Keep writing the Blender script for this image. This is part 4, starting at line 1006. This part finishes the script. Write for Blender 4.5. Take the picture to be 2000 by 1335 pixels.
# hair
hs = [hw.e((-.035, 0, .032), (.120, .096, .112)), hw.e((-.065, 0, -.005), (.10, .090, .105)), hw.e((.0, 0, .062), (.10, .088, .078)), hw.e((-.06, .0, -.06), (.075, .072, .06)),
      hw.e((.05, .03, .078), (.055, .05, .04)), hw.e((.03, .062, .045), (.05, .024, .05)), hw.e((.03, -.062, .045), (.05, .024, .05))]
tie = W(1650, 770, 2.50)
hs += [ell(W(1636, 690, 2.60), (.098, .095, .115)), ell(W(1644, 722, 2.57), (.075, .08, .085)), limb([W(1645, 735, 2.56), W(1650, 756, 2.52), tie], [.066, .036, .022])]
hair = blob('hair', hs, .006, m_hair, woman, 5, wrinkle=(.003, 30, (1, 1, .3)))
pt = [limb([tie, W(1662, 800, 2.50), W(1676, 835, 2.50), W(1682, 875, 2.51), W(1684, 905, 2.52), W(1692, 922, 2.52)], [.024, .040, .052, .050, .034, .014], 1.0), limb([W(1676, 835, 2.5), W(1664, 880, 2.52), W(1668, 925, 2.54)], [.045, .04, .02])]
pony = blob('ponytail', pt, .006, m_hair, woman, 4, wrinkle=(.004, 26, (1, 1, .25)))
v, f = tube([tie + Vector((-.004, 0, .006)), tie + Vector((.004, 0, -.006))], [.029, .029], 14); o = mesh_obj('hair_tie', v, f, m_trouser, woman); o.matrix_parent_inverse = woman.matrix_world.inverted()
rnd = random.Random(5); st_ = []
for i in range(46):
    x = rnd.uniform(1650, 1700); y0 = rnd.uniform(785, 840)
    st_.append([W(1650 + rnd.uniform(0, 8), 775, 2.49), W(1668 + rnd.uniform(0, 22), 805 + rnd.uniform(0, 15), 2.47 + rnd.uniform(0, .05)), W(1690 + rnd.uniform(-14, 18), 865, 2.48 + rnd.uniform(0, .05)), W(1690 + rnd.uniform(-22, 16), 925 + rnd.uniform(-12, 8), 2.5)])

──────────

• GOAL: Return all of the data word for word.

• SOLUTION TO THE EXERCISE:
Keep writing the Blender script for this image. This is part 4, starting at line 1006. This part finishes the script. Write for Blender 4.5. Take the picture to be 2000 by 1335 pixels.
# hair
hs = [hw.e((-.035, 0, .032), (.120, .096, .112)), hw.e((-.065, 0, -.005), (.10, .090, .105)), hw.e((.0, 0, .062), (.10, .088, .078)), hw.e((-.06, .0, -.06), (.075, .072, .06)),
      hw.e((.05, .03, .078), (.055, .05, .04)), hw.e((.03, .062, .045), (.05, .024, .05)), hw.e((.03, -.062, .045), (.05, .024, .05))]
tie = W(1650, 770, 2.50)
hs += [ell(W(1636, 690, 2.60), (.098, .095, .115)), ell(W(1644, 722, 2.57), (.075, .08, .085)), limb([W(1645, 735, 2.56), W(1650, 756, 2.52), tie], [.066, .036, .022])]
hair = blob('hair', hs, .006, m_hair, woman, 5, wrinkle=(.003, 30, (1, 1, .3)))
pt = [limb([tie, W(1662, 800, 2.50), W(1676, 835, 2.50), W(1682, 875, 2.51), W(1684, 905, 2.52), W(1692, 922, 2.52)], [.024, .040, .052, .050, .034, .014], 1.0), limb([W(1676, 835, 2.5), W(1664, 880, 2.52), W(1668, 925, 2.54)], [.045, .04, .02])]
pony = blob('ponytail', pt, .006, m_hair, woman, 4, wrinkle=(.004, 26, (1, 1, .25)))
v, f = tube([tie + Vector((-.004, 0, .006)), tie + Vector((.004, 0, -.006))], [.029, .029], 14); o = mesh_obj('hair_tie', v, f, m_trouser, woman); o.matrix_parent_inverse = woman.matrix_world.inverted()
rnd = random.Random(5); st_ = []
for i in range(46):
    x = rnd.uniform(1650, 1700); y0 = rnd.uniform(785, 840)
    st_.append([W(1650 + rnd.uniform(0, 8), 775, 2.49), W(1668 + rnd.uniform(0, 22), 805 + rnd.uniform(0, 15), 2.47 + rnd.uniform(0, .05)), W(1690 + rnd.uniform(-14, 18), 865, 2.48 + rnd.uniform(0, .05)), W(1690 + rnd.uniform(-22, 16), 925 + rnd.uniform(-12, 8), 2.5)])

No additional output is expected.